- CHALLENGE
Isolate every line in the records below with "follow" in it.

- DATASET

◆ ◆ ◆ ◆ ◆ ◆ ◆

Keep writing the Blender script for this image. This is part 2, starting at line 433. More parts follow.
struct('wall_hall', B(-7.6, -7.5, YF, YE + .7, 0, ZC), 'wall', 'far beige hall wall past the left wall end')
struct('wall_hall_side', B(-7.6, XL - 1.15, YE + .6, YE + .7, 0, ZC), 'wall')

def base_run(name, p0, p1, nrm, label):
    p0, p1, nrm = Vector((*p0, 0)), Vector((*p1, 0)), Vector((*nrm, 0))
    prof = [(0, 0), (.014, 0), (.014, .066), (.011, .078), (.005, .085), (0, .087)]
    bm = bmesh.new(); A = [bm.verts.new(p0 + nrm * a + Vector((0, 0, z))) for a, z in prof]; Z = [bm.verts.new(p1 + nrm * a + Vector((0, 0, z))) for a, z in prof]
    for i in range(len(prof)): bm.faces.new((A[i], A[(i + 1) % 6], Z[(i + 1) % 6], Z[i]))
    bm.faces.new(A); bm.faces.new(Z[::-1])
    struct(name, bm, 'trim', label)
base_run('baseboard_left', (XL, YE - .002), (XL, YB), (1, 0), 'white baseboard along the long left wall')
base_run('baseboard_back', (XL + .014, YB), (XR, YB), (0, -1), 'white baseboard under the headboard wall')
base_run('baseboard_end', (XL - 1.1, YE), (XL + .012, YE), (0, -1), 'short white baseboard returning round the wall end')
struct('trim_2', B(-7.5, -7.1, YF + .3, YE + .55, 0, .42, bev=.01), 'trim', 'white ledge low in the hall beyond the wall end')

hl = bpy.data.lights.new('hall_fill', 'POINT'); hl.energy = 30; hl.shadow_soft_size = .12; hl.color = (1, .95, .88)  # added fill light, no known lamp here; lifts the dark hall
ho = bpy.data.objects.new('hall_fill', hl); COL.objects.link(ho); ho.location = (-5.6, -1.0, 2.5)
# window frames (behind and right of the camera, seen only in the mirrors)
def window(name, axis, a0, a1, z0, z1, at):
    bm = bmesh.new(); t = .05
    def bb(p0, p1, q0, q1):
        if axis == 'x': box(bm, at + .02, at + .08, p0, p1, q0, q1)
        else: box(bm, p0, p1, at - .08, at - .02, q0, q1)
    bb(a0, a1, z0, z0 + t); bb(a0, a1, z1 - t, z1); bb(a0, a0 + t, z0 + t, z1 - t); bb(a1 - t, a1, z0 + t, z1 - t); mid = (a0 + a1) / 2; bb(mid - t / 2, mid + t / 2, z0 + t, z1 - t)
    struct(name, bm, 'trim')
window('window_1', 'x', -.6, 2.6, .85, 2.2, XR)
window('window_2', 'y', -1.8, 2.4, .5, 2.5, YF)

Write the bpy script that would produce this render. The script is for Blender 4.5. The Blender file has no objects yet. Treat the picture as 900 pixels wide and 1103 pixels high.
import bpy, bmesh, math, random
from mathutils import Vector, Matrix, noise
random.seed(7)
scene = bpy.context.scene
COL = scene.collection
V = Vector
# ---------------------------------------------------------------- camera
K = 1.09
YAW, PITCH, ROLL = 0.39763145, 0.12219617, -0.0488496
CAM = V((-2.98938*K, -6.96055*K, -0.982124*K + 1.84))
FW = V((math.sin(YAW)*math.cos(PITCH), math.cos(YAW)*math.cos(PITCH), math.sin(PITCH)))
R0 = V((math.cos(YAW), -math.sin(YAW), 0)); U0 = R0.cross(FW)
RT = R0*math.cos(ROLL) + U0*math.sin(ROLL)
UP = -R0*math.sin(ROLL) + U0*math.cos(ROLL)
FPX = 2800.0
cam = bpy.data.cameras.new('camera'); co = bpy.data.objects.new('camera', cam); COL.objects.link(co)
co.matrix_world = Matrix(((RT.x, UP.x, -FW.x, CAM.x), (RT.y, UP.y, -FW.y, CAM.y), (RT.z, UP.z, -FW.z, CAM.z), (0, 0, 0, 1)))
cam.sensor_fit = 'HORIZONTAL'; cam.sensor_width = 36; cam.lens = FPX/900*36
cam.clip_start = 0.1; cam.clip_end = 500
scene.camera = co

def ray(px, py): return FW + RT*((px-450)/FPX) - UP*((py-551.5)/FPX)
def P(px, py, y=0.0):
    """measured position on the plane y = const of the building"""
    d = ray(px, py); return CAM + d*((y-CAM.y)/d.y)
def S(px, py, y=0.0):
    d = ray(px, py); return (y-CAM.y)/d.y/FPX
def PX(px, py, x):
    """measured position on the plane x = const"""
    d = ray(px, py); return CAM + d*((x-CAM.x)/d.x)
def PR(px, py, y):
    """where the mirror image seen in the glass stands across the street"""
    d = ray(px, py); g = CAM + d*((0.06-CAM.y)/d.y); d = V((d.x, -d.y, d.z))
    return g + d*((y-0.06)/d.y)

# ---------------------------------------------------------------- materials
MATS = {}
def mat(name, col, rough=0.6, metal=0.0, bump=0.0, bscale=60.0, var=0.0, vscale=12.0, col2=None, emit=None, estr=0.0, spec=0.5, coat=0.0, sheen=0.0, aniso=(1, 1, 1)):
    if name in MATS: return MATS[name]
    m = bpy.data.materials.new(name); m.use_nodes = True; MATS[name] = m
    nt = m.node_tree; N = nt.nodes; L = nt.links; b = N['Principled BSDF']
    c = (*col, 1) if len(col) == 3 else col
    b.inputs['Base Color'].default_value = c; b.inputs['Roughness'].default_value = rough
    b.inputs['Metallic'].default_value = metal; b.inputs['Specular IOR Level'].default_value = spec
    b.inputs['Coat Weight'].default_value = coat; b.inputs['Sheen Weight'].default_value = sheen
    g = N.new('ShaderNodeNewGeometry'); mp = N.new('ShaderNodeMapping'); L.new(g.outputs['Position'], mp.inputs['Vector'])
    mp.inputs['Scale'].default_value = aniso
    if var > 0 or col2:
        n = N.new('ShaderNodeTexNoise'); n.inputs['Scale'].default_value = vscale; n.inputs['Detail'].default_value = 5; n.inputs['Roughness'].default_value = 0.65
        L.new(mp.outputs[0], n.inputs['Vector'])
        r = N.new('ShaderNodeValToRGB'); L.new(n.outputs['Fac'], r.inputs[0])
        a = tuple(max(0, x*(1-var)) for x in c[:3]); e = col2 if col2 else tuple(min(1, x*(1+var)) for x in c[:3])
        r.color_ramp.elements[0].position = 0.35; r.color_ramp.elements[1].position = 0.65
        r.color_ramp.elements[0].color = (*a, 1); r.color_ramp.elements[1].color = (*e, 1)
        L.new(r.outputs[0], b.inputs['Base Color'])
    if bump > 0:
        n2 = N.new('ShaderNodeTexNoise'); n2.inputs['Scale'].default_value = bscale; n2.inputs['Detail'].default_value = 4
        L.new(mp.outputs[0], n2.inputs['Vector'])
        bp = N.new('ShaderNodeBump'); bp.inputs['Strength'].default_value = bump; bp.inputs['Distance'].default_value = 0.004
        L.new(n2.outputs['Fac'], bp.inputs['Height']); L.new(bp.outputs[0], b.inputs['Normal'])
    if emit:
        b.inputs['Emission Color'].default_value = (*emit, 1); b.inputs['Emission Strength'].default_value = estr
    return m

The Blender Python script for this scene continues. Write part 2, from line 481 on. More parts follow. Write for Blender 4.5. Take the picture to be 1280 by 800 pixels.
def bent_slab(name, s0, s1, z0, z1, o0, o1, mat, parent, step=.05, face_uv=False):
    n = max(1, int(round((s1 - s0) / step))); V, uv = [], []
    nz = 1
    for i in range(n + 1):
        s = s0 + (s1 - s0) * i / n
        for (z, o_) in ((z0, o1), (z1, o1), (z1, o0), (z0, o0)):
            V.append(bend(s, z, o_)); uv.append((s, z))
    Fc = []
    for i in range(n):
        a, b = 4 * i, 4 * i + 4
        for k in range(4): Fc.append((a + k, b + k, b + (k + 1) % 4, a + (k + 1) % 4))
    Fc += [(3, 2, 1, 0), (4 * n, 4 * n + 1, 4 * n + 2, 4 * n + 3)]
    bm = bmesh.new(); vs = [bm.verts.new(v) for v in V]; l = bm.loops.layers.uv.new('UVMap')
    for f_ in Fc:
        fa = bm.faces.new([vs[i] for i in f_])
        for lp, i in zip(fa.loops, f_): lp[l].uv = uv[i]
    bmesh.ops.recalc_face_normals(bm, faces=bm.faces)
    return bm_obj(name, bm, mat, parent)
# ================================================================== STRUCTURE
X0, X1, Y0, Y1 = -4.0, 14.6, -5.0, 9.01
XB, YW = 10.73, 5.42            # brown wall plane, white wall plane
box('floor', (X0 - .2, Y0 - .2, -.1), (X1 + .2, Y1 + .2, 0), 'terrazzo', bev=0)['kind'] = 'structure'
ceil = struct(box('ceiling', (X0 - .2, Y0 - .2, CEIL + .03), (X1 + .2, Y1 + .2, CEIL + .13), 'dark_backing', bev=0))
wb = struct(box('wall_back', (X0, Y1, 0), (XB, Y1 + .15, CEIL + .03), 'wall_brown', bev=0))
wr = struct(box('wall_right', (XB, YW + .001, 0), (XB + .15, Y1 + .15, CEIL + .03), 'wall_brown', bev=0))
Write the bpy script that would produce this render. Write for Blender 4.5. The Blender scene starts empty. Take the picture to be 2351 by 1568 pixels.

◆ ◆ ◆ ◆ ◆ ◆ ◆

- RESPONSE
Keep writing the Blender script for this image. This is part 2, starting at line 433. More parts follow.
The Blender Python script for this scene continues. Write part 2, from line 481 on. More parts follow. Write for Blender 4.5. Take the picture to be 1280 by 800 pixels.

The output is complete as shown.